When you have a good hammer, all problems are nails.

Let’s say you have a Hugo website (this), which was hosted by the generous people at Netlify.

Spoiler: they make money, somehow. And charging of egress traffic is probably the biggest share of income.

Then someone find out that there is no spending limit, and that due to some crappy legal terms (which I am not even sure they are so legal) they can charge you big money in case your website get DDoS.

Others came out with good solutions where to move our tiny websites.

And here is my complex solution: Hugo in a Docker container in a Dokku environment in a small VPS somewhere in Oracle cloud.

Yes, yes… Oracle. Usually the “bad guy”. But so far, it works…

Ingredients

  • A Hugo website as a git repository
  • A Docker host, or a Dokku instance (which automates many steps)

How to

Hugo website are compiled to static HTML, and then they can be served by any web server, without any fancy server-side processing.
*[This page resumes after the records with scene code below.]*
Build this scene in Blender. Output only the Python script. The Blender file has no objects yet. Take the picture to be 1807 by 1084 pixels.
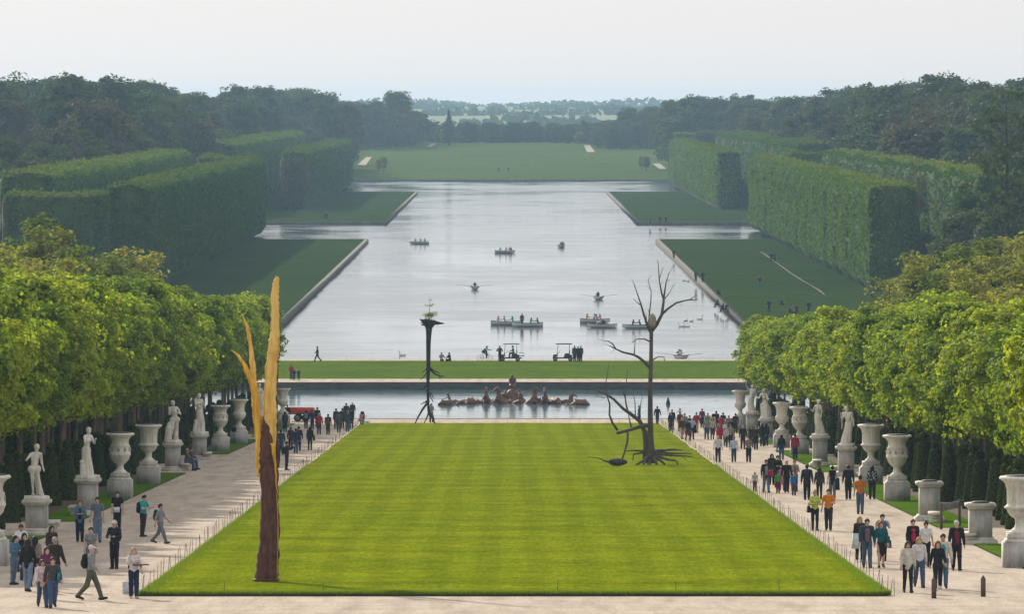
import bpy, math, random
import numpy as np
from mathutils import Vector, Matrix

# ------------------------------------------------------------------ camera, sky, sun, exposure
SC = bpy.context.scene
COL = SC.collection
F, ZC, XC, YH = 11900.0, 30.4, 903.5, 177.0        # focal length in photo pixels, camera height, axis, horizon row
cam_d = bpy.data.cameras.new('camera')
cam = bpy.data.objects.new('camera', cam_d); COL.objects.link(cam)
cam.location = (0, 0, ZC); cam.rotation_euler = (math.radians(90), 0, 0)
cam_d.sensor_width = 36.0; cam_d.lens = 36.0 * F / 1807.0
cam_d.shift_y = -(542.0 - YH) / 1807.0
cam_d.clip_start = 1.0; cam_d.clip_end = 40000.0
SC.camera = cam

SUN_ELEV, SUN_AZ = 25.0, -24.0                      # azimuth from +Y, negative = left
W = bpy.data.worlds.new('World'); SC.world = W; W.use_nodes = True
nt = W.node_tree; nt.nodes.clear()
sky = nt.nodes.new('ShaderNodeTexSky'); sky.sky_type = 'NISHITA'; sky.sun_disc = False
sky.sun_elevation = math.radians(SUN_ELEV); sky.sun_rotation = math.radians(SUN_AZ)
sky.altitude = 100; sky.air_density = 1.0; sky.dust_density = 2.0; sky.ozone_density = 1.0
hsv = nt.nodes.new('ShaderNodeHueSaturation'); hsv.inputs['Saturation'].default_value = 0.25
bg = nt.nodes.new('ShaderNodeBackground'); bg.inputs['Strength'].default_value = 0.10
wo = nt.nodes.new('ShaderNodeOutputWorld')
veil = nt.nodes.new('ShaderNodeMix'); veil.data_type = 'RGBA'; veil.inputs[0].default_value = 0.90; veil.inputs[7].default_value = (8.3, 8.12, 8.1, 1)   # bright even veil of a hazy sky
nt.links.new(sky.outputs[0], hsv.inputs['Color']); nt.links.new(hsv.outputs[0], veil.inputs[6]); nt.links.new(veil.outputs[2], bg.inputs[0]); nt.links.new(bg.outputs[0], wo.inputs[0])
sun_d = bpy.data.lights.new('sun', 'SUN'); sun_d.energy = 5.0; sun_d.angle = math.radians(1.2); sun_d.color = (1.0, 0.90, 0.74)
sun = bpy.data.objects.new('sun', sun_d); COL.objects.link(sun)
_e, _a = math.radians(SUN_ELEV), math.radians(SUN_AZ)
SUNV = Vector((math.sin(_a) * math.cos(_e), math.cos(_a) * math.cos(_e), math.sin(_e)))
sun.rotation_euler = SUNV.to_track_quat('Z', 'Y').to_euler(); sun.location = SUNV * 500 + Vector((0, 400, 0))
SC.view_settings.view_transform = 'Standard'; SC.view_settings.look = 'None'
SC.view_settings.exposure = 0.0; SC.view_settings.gamma = 1.0; SC.view_settings.use_curve_mapping = False
SC.render.engine = 'CYCLES'
cy = SC.cycles
cy.use_denoising = True; cy.max_bounces = 6; cy.diffuse_bounces = 3; cy.glossy_bounces = 2; cy.transmission_bounces = 3
cy.volume_bounces = 0; cy.transparent_max_bounces = 8; cy.sample_clamp_indirect = 4.0; cy.caustics_reflective = False
cy.caustics_refractive = False; cy.use_adaptive_sampling = True; cy.adaptive_threshold = 0.006

R = np.random.default_rng(7)
rnd = random.Random(11)
PI = math.pi

# ------------------------------------------------------------------ where a photo pixel lies on the ground of the place
SL, Z0 = 0.0334, 21.65
def gz(D):
    D = np.asarray(D, float)
    return np.where(D < 100, Z0 - SL * 100, np.where(D < 600, Z0 - SL * D, Z0 - SL * 600))
def gd(py):
    d = F * (ZC - Z0) / ((py - YH) - F * SL)
    if d > 600 or d < 0: d = F * (ZC - 1.61) / (py - YH)
    return d
def on_ground(px, py):
    d = gd(py); return ((px - XC) * d / F, d, float(gz(d)))
def at(px, py, D): return ((px - XC) * D / F, D, ZC - (py - YH) * D / F)
def on_level(px, py, z):
    d = F * (ZC - z) / (py - YH); return ((px - XC) * d / F, d, z)

# ------------------------------------------------------------------ materials
MATS = {}
def _nodes(name):
    m = bpy.data.materials.new(name); m.use_nodes = True
    n = m.node_tree.nodes; b = n.get('Principled BSDF'); return m, n, m.node_tree.links, b
def _coord(n, l, space='Object', scale=(1, 1, 1)):
    tc = n.new('ShaderNodeTexCoord'); mp = n.new('ShaderNodeMapping'); mp.inputs['Scale'].default_value = scale
    if space == 'World':
        g = n.new('ShaderNodeNewGeometry'); l.new(g.outputs['Position'], mp.inputs['Vector'])
    else: l.new(tc.outputs[space], mp.inputs['Vector'])
    return mp.outputs[0]
def _noise(n, l, vec, scale, detail=4, rough=.55):
    t = n.new('ShaderNodeTexNoise'); t.inputs['Scale'].default_value = scale; t.inputs['Detail'].default_value = detail
    t.inputs['Roughness'].default_value = rough; l.new(vec, t.inputs['Vector']); return t.outputs['Fac']
def _ramp(n, l, fac, stops):
    r = n.new('ShaderNodeValToRGB'); e = r.color_ramp.elements
    while len(e) < len(stops): e.new(.5)
    for i, (p, c) in enumerate(stops): e[i].position = p; e[i].color = (*c, 1)
    l.new(fac, r.inputs[0]); return r.outputs[0]
def _mix(n, l, a, b, fac, mode='MIX'):
    m = n.new('ShaderNodeMix'); m.data_type = 'RGBA'; m.blend_type = mode
    for k, v in ((0, fac), (6, a), (7, b)):
        if hasattr(v, 'links') or hasattr(v, 'is_linked'): l.new(v, m.inputs[k])
        elif k == 0: m.inputs[k].default_value = v
        else: m.inputs[k].default_value = (*v, 1)
    return m.outputs[2]
def _bump(n, l, h, strength, dist, b):
    bp = n.new('ShaderNodeBump'); bp.inputs['Strength'].default_value = strength; bp.inputs['Distance'].default_value = dist
    l.new(h, bp.inputs['Height']); l.new(bp.outputs[0], b.inputs['Normal'])
def mat(name, c1, c2=None, scale=4.0, rough=.8, bump=0.0, dist=.02, space='Object', stretch=(1, 1, 1), metallic=0, lo=.35, hi=.65, spec=.3):
    if name in MATS: return MATS[name]
    m, n, l, b = _nodes(name)
    v = _coord(n, l, space, stretch); f = _noise(n, l, v, scale)
    c2 = c2 or tuple(x * .75 for x in c1)
    l.new(_ramp(n, l, f, [(lo, c1), (hi, c2)]), b.inputs['Base Color'])
    b.inputs['Roughness'].default_value = rough; b.inputs['Metallic'].default_value = metallic
    b.inputs['Specular IOR Level'].default_value = spec
    if bump: _bump(n, l, _noise(n, l, v, scale * 3), bump, dist, b)
    MATS[name] = m; return m
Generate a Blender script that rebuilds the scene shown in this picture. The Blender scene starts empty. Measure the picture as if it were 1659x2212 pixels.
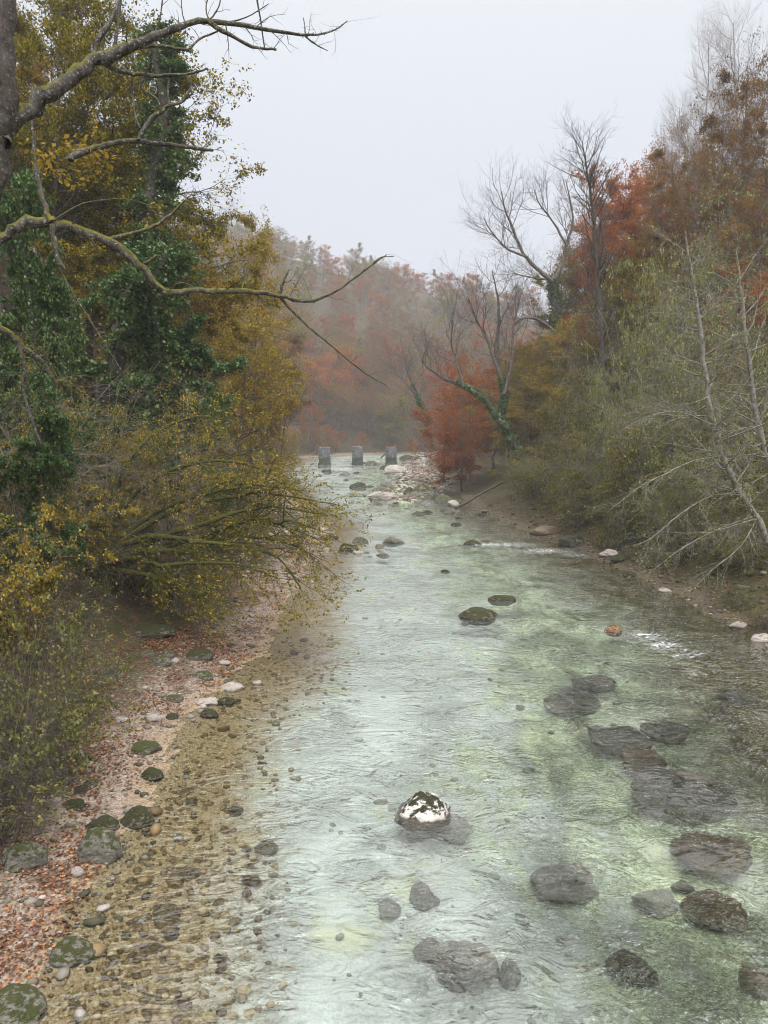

This boils down to a simple hugo command call. That’s it. Doing this as a Dockerfile step would generate a Docker container with the website static content. Done.

FROM nginx:1.25-alpine
RUN apk add --update hugo git bash sed
WORKDIR /usr/share/nginx/html
RUN rm -rf *
COPY . .
RUN hugo 

We can do better

While the above works, it’s often a good practice to separate the “build” from the “serve” Docker images. This could be done as a 2-steps, where a first container build the website, and the second just serve it.

# Build
FROM alpine:latest AS build
RUN apk add --update hugo git bash sed
WORKDIR /workspace
COPY . .
RUN hugo 

# Serve
FROM nginx:1.25-alpine
WORKDIR /usr/share/nginx/html
COPY --from=build /workspace/public .
# Expose port 80
EXPOSE 80/tcp

And what about redirects? And error pages?

Netlify provides an easy way to declare redirects, that are specified as a _redirects in the root directory. We can ask nginx to do the redirects, and it requires a little regex gymnastic.

Here there is a script that convert a _redirects file into a nginx configuration. If you provide a 404.html and a 50x.html files it would also customize the error pages.

Here the Dockerfile that calls the above and generate the correct nginx configuration during the building phase.

This Dockerfile could easily be changed for other sites generators, just adjust the build command.

On Dokku

For using this with Dokku, just place the files above (Dockerfile, generate_nginx_conf.sh, and _redirects) in the root of your repository. Enable Dockerfile buildpack: dokku builder-dockerfile:set fancywebsite dockerfile-path Dockerfile, and push your repository. This should invoke the server-side build of the container.